[Excerpt from a dataset]
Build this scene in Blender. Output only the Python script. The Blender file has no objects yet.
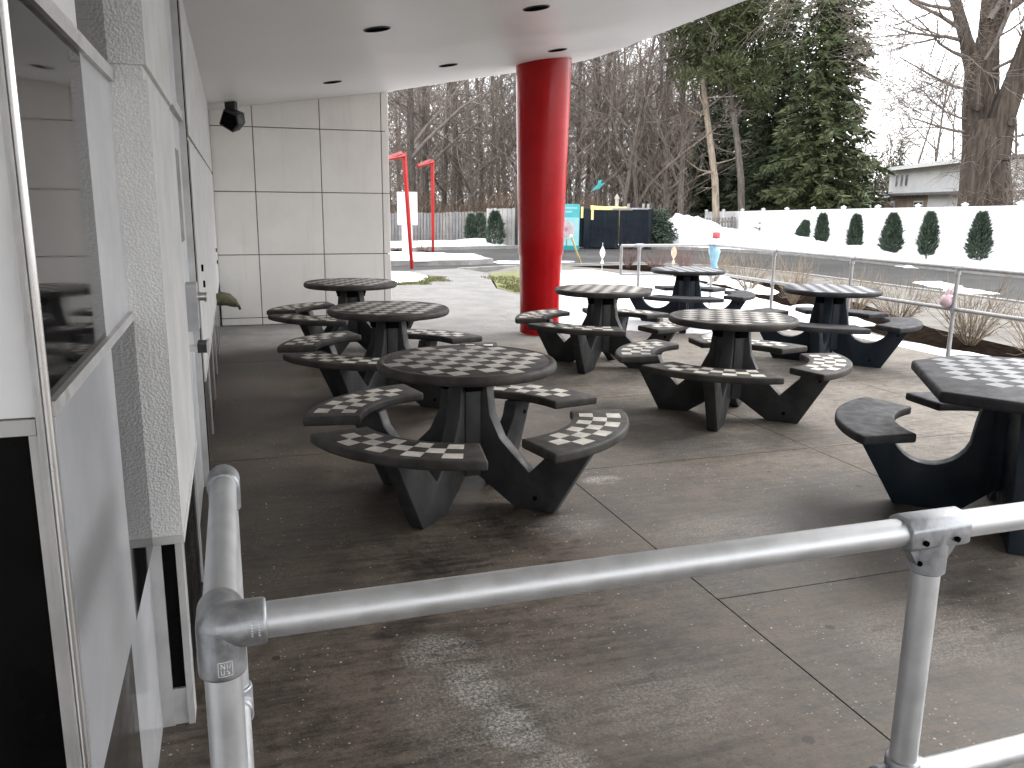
import bpy, bmesh, math, random
from mathutils import Vector, Matrix, noise
random.seed(7)
PI = math.pi
R_ = math.radians
scene = bpy.context.scene
COL = scene.collection

# ------------------------------------------------------------------ camera
F, H = 838.0, 1.68
dn = Vector((-38, 3881, F)).normalized()
zc = Vector((0, 0, 1))
fh = (zc - dn * zc.dot(dn)).normalized()
rh = dn.cross(fh)
yaw = R_(18.3)
Yw = fh * math.cos(yaw) - rh * math.sin(yaw)
Xw = rh * math.cos(yaw) + fh * math.sin(yaw)
Zw = -dn
RW = Matrix((Xw, Yw, Zw))


def ray(px, py):
    return RW @ Vector((px - 512, py - 384, F))


def fl(px, py, z=0.0):
    r = ray(px, py)
    t = (z - H) / r.z
    return Vector((r.x * t, r.y * t, z))


def atY(px, py, Y):
    r = ray(px, py)
    t = Y / r.y
    return Vector((r.x * t, Y, H + r.z * t))


def atD(px, py, dist):
    """point on the ray through a pixel at a horizontal distance"""
    r = ray(px, py)
    t = dist / math.hypot(r.x, r.y)
    return Vector((r.x * t, r.y * t, H + r.z * t))


cam = bpy.data.cameras.new('camera')
cam.sensor_width = 36
cam.lens = 36 * F / 1024
cam.clip_start = 0.05
cam.clip_end = 2000
camo = bpy.data.objects.new('camera', cam)
COL.objects.link(camo)
cx, cy, cz = RW @ Vector((1, 0, 0)), RW @ Vector((0, -1, 0)), RW @ Vector((0, 0, -1))
M = Matrix((cx, cy, cz)).transposed().to_4x4()
M.translation = Vector((0, 0, H))
camo.matrix_world = M
scene.camera = camo


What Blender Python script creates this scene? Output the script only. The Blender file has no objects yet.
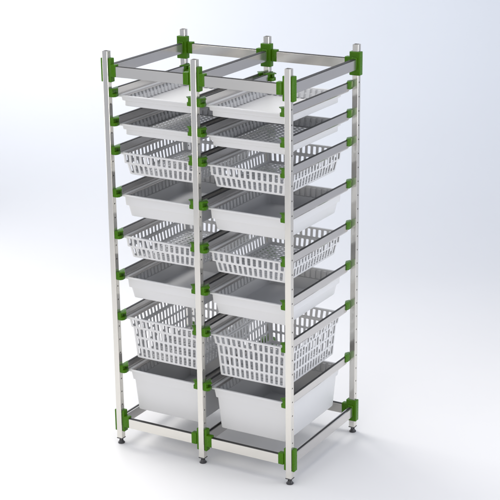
import bpy, bmesh, math
from mathutils import Vector, Matrix

sc = bpy.context.scene
C = sc.collection

# ------------------------------------------------------------------ materials
def nodes_of(name):
    m = bpy.data.materials.new(name); m.use_nodes = True
    nt = m.node_tree
    return m, nt, nt.nodes['Principled BSDF']

def noise(nt, scale_vec, scale, detail=3.0):
    tc = nt.nodes.new('ShaderNodeTexCoord'); mp = nt.nodes.new('ShaderNodeMapping')
    nz = nt.nodes.new('ShaderNodeTexNoise')
    mp.inputs['Scale'].default_value = scale_vec
    nz.inputs['Scale'].default_value = scale; nz.inputs['Detail'].default_value = detail
    nt.links.new(tc.outputs['Object'], mp.inputs['Vector'])
    nt.links.new(mp.outputs['Vector'], nz.inputs['Vector'])
    return nz

def rough_from(nt, b, nz, lo, hi):
    r = nt.nodes.new('ShaderNodeMapRange')
    r.inputs['From Min'].default_value = .3; r.inputs['From Max'].default_value = .7
    r.inputs['To Min'].default_value = lo; r.inputs['To Max'].default_value = hi
    nt.links.new(nz.outputs['Fac'], r.inputs['Value'])
    nt.links.new(r.outputs['Result'], b.inputs['Roughness'])

def bump_from(nt, b, nz, strength, dist):
    bp = nt.nodes.new('ShaderNodeBump')
    bp.inputs['Strength'].default_value = strength; bp.inputs['Distance'].default_value = dist
    nt.links.new(nz.outputs['Fac'], bp.inputs['Height'])
    nt.links.new(bp.outputs['Normal'], b.inputs['Normal'])

def aluminium(name, stretch, base=(.72, .70, .65, 1), metal=.82):
    m, nt, b = nodes_of(name)
    b.inputs['Base Color'].default_value = base
    b.inputs['Metallic'].default_value = metal
    nz = noise(nt, stretch, 60, 4)
    rough_from(nt, b, nz, .17, .19)
    return m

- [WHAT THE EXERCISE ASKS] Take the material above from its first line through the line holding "C = sc.collection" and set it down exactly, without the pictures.

- [SOLUTION]
Build this scene in Blender. Output only the Python script. The Blender file has no objects yet.
import bpy, bmesh, math, random
from mathutils import Vector, Matrix, noise
random.seed(7)
PI = math.pi
R_ = math.radians
scene = bpy.context.scene
COL = scene.collection

# ------------------------------------------------------------------ camera
F, H = 838.0, 1.68
dn = Vector((-38, 3881, F)).normalized()
zc = Vector((0, 0, 1))
fh = (zc - dn * zc.dot(dn)).normalized()
rh = dn.cross(fh)
yaw = R_(18.3)
Yw = fh * math.cos(yaw) - rh * math.sin(yaw)
Xw = rh * math.cos(yaw) + fh * math.sin(yaw)
Zw = -dn
RW = Matrix((Xw, Yw, Zw))


def ray(px, py):
    return RW @ Vector((px - 512, py - 384, F))


def fl(px, py, z=0.0):
    r = ray(px, py)
    t = (z - H) / r.z
    return Vector((r.x * t, r.y * t, z))


def atY(px, py, Y):
    r = ray(px, py)
    t = Y / r.y
    return Vector((r.x * t, Y, H + r.z * t))


def atD(px, py, dist):
    """point on the ray through a pixel at a horizontal distance"""
    r = ray(px, py)
    t = dist / math.hypot(r.x, r.y)
    return Vector((r.x * t, r.y * t, H + r.z * t))


cam = bpy.data.cameras.new('camera')
cam.sensor_width = 36
cam.lens = 36 * F / 1024
cam.clip_start = 0.05
cam.clip_end = 2000
camo = bpy.data.objects.new('camera', cam)
COL.objects.link(camo)
cx, cy, cz = RW @ Vector((1, 0, 0)), RW @ Vector((0, -1, 0)), RW @ Vector((0, 0, -1))
M = Matrix((cx, cy, cz)).transposed().to_4x4()
M.translation = Vector((0, 0, H))
camo.matrix_world = M
scene.camera = camo


What Blender Python script creates this scene? Output the script only. The Blender file has no objects yet.
import bpy, bmesh, math
from mathutils import Vector, Matrix

sc = bpy.context.scene
C = sc.collection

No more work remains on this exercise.